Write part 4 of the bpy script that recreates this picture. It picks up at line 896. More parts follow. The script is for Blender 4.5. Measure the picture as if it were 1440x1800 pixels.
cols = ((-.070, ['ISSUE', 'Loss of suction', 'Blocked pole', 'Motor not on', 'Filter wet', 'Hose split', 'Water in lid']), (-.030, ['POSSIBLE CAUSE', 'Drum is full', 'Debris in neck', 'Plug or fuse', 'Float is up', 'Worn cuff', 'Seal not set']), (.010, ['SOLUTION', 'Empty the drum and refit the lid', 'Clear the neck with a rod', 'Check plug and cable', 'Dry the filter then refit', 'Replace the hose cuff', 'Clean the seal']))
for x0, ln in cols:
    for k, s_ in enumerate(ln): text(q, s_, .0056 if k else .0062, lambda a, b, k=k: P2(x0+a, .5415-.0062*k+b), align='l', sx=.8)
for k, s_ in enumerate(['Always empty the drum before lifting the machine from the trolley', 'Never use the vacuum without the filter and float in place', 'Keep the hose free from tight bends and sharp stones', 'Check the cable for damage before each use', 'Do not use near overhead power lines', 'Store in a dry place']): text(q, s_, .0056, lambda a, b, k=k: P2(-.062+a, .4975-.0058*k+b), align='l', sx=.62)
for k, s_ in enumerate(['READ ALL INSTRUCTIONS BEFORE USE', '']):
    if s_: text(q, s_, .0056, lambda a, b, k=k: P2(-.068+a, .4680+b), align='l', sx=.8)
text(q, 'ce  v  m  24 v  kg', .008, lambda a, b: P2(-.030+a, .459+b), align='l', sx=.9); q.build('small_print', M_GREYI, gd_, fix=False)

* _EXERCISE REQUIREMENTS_
Return all the data exactly as given.

* _ANSWER TO THIS TASK_
Write part 4 of the bpy script that recreates this picture. It picks up at line 896. More parts follow. The script is for Blender 4.5. Measure the picture as if it were 1440x1800 pixels.
cols = ((-.070, ['ISSUE', 'Loss of suction', 'Blocked pole', 'Motor not on', 'Filter wet', 'Hose split', 'Water in lid']), (-.030, ['POSSIBLE CAUSE', 'Drum is full', 'Debris in neck', 'Plug or fuse', 'Float is up', 'Worn cuff', 'Seal not set']), (.010, ['SOLUTION', 'Empty the drum and refit the lid', 'Clear the neck with a rod', 'Check plug and cable', 'Dry the filter then refit', 'Replace the hose cuff', 'Clean the seal']))
for x0, ln in cols:
    for k, s_ in enumerate(ln): text(q, s_, .0056 if k else .0062, lambda a, b, k=k: P2(x0+a, .5415-.0062*k+b), align='l', sx=.8)
for k, s_ in enumerate(['Always empty the drum before lifting the machine from the trolley', 'Never use the vacuum without the filter and float in place', 'Keep the hose free from tight bends and sharp stones', 'Check the cable for damage before each use', 'Do not use near overhead power lines', 'Store in a dry place']): text(q, s_, .0056, lambda a, b, k=k: P2(-.062+a, .4975-.0058*k+b), align='l', sx=.62)
for k, s_ in enumerate(['READ ALL INSTRUCTIONS BEFORE USE', '']):
    if s_: text(q, s_, .0056, lambda a, b, k=k: P2(-.068+a, .4680+b), align='l', sx=.8)
text(q, 'ce  v  m  24 v  kg', .008, lambda a, b: P2(-.030+a, .459+b), align='l', sx=.9); q.build('small_print', M_GREYI, gd_, fix=False)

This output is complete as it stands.